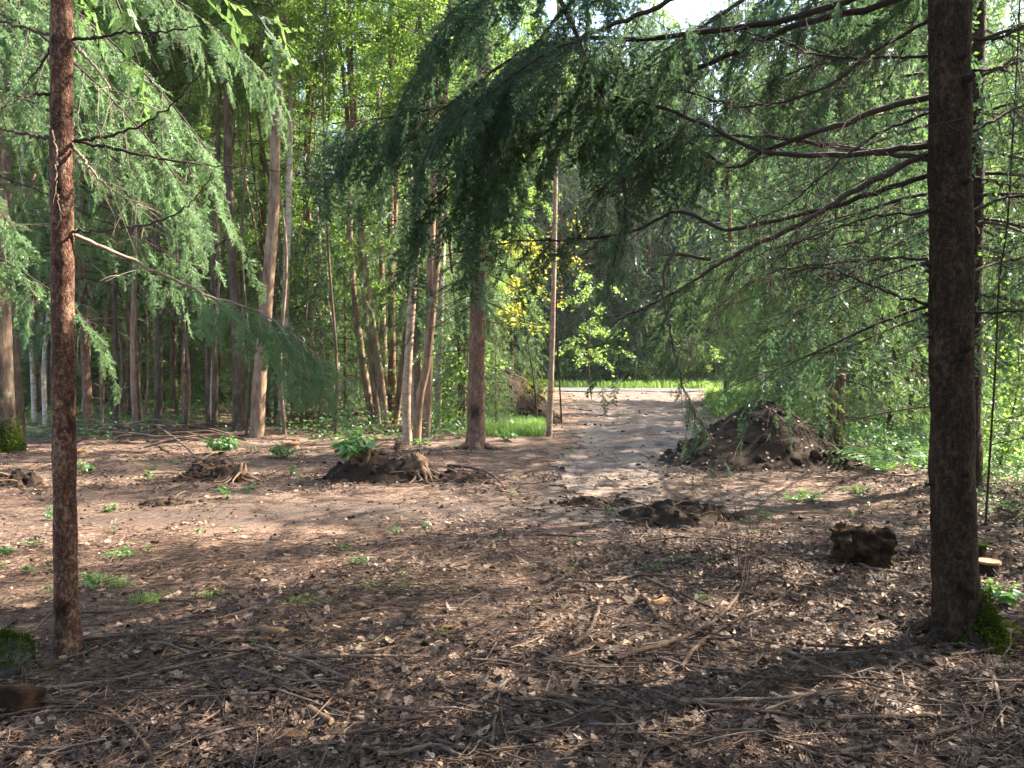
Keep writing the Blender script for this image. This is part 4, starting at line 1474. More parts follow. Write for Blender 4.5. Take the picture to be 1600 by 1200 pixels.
spruce('full', x, y, 5.0, .22, 'knee high spruce with fresh sunlit shoots right of the brown spruce')
x, y = at(540, 19)
spruce('full', x, y, 1.0, .48, 'dusky young spruce behind the left of the alder clump')
x, y = at(430, 18)
spruce('full', x, y, 2.0, .45, 'young spruce with thin dead twigs right behind the kinked trunk')
x, y = at(800, 25)
spruce('full', x, y, 4.4, .6, 'young spruce behind the left soil heap')

# ------------------------------------------------------- the wood at large
taken = []


def free(x, y, r):
    if any((x - a) ** 2 + (y - b) ** 2 < r * r for a, b in taken):
        return False
    if abs(x - float(track_mid(y))) < float(track_half(y)) + 2.6 and y < 37.5:
        return False
    return not 35.5 < y < 43


def fill(n, pxr, dr, rmin, pick, rng):
    k = tries = 0
    while k < n and tries < 4000:
        tries += 1
        d = math.sqrt(rng.uniform(dr[0] ** 2, dr[1] ** 2))
        x, y = at(rng.uniform(*pxr), d)
        if not free(x, y, rmin) or (y < 21.5 and rmin < .8 and 535 < 800 + x / y * FPX < 715) or (480 < 800 + x / y * FPX < 625 and rng.random() < .7 and y < 40):
            continue
        taken.append((x, y))
        pick(x, y, k)
        k += 1


def fill_broad(label, group, bark, leafmat='leaf_green'):
    def f(x, y, k):
        z = float(hgt(x, y))
        r = rng.uniform(.05, .095)
        w = rng.normal(size=(4, 2)) * .16
        pts = [np.array([x, y, z]), np.array([x + w[0, 0] * .5, y, z + 1.6]), np.array([x + w[1, 0], y + w[1, 1], z + 4]), np.array([x + w[2, 0] * 2, y + w[2, 1] * 2, z + 7.5]), np.array([x + w[3, 0] * 3, y + w[3, 1] * 3, z + 12.5])]
        cr = 'abc'[rng.integers(0, 3)]
        broad_tree('birch_tree' if 'birch' in bark else 'broadleaf_tree', label, group, [(pts, list(np.linspace(r, r * .25, 5)))], bark, cr, rng.uniform(2.6, 5), rng.uniform(0, 6.28), rng.uniform(.85, 1.15), leafmat)
    return f


GS, GB, GA = 'spruces deep in the wood at the left', 'birches deep in the wood at the left', 'leafy trees deep in the wood at the left'
def pick_left(x, y, k):
    u = rng.random()
    if u < .60:
        key = ['tall', 'high', 'slim', 'tall'][rng.integers(0, 4)]
        spruce(key, x, y, rng.uniform(0, 6.28), rng.uniform(.8, 1.1), {'tall': 'dark spruce trunk with drooping boughs deep in the left wood', 'high': 'tall spruce with a high crown deep in the left wood', 'slim': 'thin pole like spruce deep in the left wood'}[key],
               {'tall': 'drooping spruces deep in the left wood', 'high': 'high crowned spruces deep in the left wood', 'slim': 'thin spruces deep in the left wood'}[key])
    elif u < .78:
        fill_broad('pale birch trunk deep in the left wood', GB, 'bark_birch')(x, y, k)
    else:
        fill_broad('brown trunked leafy tree deep in the left wood', GA, 'bark_wood')(x, y, k)


fill(28, (-80, 760), (17, 25), 1.2, pick_left, rng)
fill(60, (-80, 820), (25, 35.5), 1.2, pick_left, rng)


def pick_pole(x, y, k):
    z = float(hgt(x, y))
    r = rng.uniform(.035, .06)
    w = rng.normal(size=(4, 2)) * .14
    pts = [np.array([x, y, z]), np.array([x + w[0, 0] * .4, y, z + 1.6]), np.array([x + w[1, 0], y + w[1, 1], z + 4]), np.array([x + w[2, 0] * 2, y + w[2, 1], z + 7.5]), np.array([x + w[3, 0] * 2.4, y + w[3, 1], z + 12])]
    broad_tree('broadleaf_tree', 'slender bare stem among many along the left wood edge', 'slender stems along the left wood edge', [(pts, list(np.linspace(r, r * .4, 5)))], ['bark_wood', 'bark_alder'][k % 2], 'abc'[k % 3], 7.5, k * 1.1, .8)


fill(26, (90, 730), (15.2, 21), .75, pick_pole, rng)
for px_, d_ in ((700, 48), (770, 50), (835, 49), (620, 47)):
    spruce('tall', *at(px_, d_), px_, 1.8, 'very tall spruce standing above the row beyond the road', 'very tall spruces beyond the road')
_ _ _
» **PROBLEM TO WORK ON**:
Reproduce the material word for word, minus the images.

» **SOLUTION TO THE EXERCISE**:
Keep writing the Blender script for this image. This is part 4, starting at line 1474. More parts follow. Write for Blender 4.5. Take the picture to be 1600 by 1200 pixels.
spruce('full', x, y, 5.0, .22, 'knee high spruce with fresh sunlit shoots right of the brown spruce')
x, y = at(540, 19)
spruce('full', x, y, 1.0, .48, 'dusky young spruce behind the left of the alder clump')
x, y = at(430, 18)
spruce('full', x, y, 2.0, .45, 'young spruce with thin dead twigs right behind the kinked trunk')
x, y = at(800, 25)
spruce('full', x, y, 4.4, .6, 'young spruce behind the left soil heap')

# ------------------------------------------------------- the wood at large
taken = []


def free(x, y, r):
    if any((x - a) ** 2 + (y - b) ** 2 < r * r for a, b in taken):
        return False
    if abs(x - float(track_mid(y))) < float(track_half(y)) + 2.6 and y < 37.5:
        return False
    return not 35.5 < y < 43


def fill(n, pxr, dr, rmin, pick, rng):
    k = tries = 0
    while k < n and tries < 4000:
        tries += 1
        d = math.sqrt(rng.uniform(dr[0] ** 2, dr[1] ** 2))
        x, y = at(rng.uniform(*pxr), d)
        if not free(x, y, rmin) or (y < 21.5 and rmin < .8 and 535 < 800 + x / y * FPX < 715) or (480 < 800 + x / y * FPX < 625 and rng.random() < .7 and y < 40):
            continue
        taken.append((x, y))
        pick(x, y, k)
        k += 1


def fill_broad(label, group, bark, leafmat='leaf_green'):
    def f(x, y, k):
        z = float(hgt(x, y))
        r = rng.uniform(.05, .095)
        w = rng.normal(size=(4, 2)) * .16
        pts = [np.array([x, y, z]), np.array([x + w[0, 0] * .5, y, z + 1.6]), np.array([x + w[1, 0], y + w[1, 1], z + 4]), np.array([x + w[2, 0] * 2, y + w[2, 1] * 2, z + 7.5]), np.array([x + w[3, 0] * 3, y + w[3, 1] * 3, z + 12.5])]
        cr = 'abc'[rng.integers(0, 3)]
        broad_tree('birch_tree' if 'birch' in bark else 'broadleaf_tree', label, group, [(pts, list(np.linspace(r, r * .25, 5)))], bark, cr, rng.uniform(2.6, 5), rng.uniform(0, 6.28), rng.uniform(.85, 1.15), leafmat)
    return f


GS, GB, GA = 'spruces deep in the wood at the left', 'birches deep in the wood at the left', 'leafy trees deep in the wood at the left'
def pick_left(x, y, k):
    u = rng.random()
    if u < .60:
        key = ['tall', 'high', 'slim', 'tall'][rng.integers(0, 4)]
        spruce(key, x, y, rng.uniform(0, 6.28), rng.uniform(.8, 1.1), {'tall': 'dark spruce trunk with drooping boughs deep in the left wood', 'high': 'tall spruce with a high crown deep in the left wood', 'slim': 'thin pole like spruce deep in the left wood'}[key],
               {'tall': 'drooping spruces deep in the left wood', 'high': 'high crowned spruces deep in the left wood', 'slim': 'thin spruces deep in the left wood'}[key])
    elif u < .78:
        fill_broad('pale birch trunk deep in the left wood', GB, 'bark_birch')(x, y, k)
    else:
        fill_broad('brown trunked leafy tree deep in the left wood', GA, 'bark_wood')(x, y, k)


fill(28, (-80, 760), (17, 25), 1.2, pick_left, rng)
fill(60, (-80, 820), (25, 35.5), 1.2, pick_left, rng)


def pick_pole(x, y, k):
    z = float(hgt(x, y))
    r = rng.uniform(.035, .06)
    w = rng.normal(size=(4, 2)) * .14
    pts = [np.array([x, y, z]), np.array([x + w[0, 0] * .4, y, z + 1.6]), np.array([x + w[1, 0], y + w[1, 1], z + 4]), np.array([x + w[2, 0] * 2, y + w[2, 1], z + 7.5]), np.array([x + w[3, 0] * 2.4, y + w[3, 1], z + 12])]
    broad_tree('broadleaf_tree', 'slender bare stem among many along the left wood edge', 'slender stems along the left wood edge', [(pts, list(np.linspace(r, r * .4, 5)))], ['bark_wood', 'bark_alder'][k % 2], 'abc'[k % 3], 7.5, k * 1.1, .8)


fill(26, (90, 730), (15.2, 21), .75, pick_pole, rng)
for px_, d_ in ((700, 48), (770, 50), (835, 49), (620, 47)):
    spruce('tall', *at(px_, d_), px_, 1.8, 'very tall spruce standing above the row beyond the road', 'very tall spruces beyond the road')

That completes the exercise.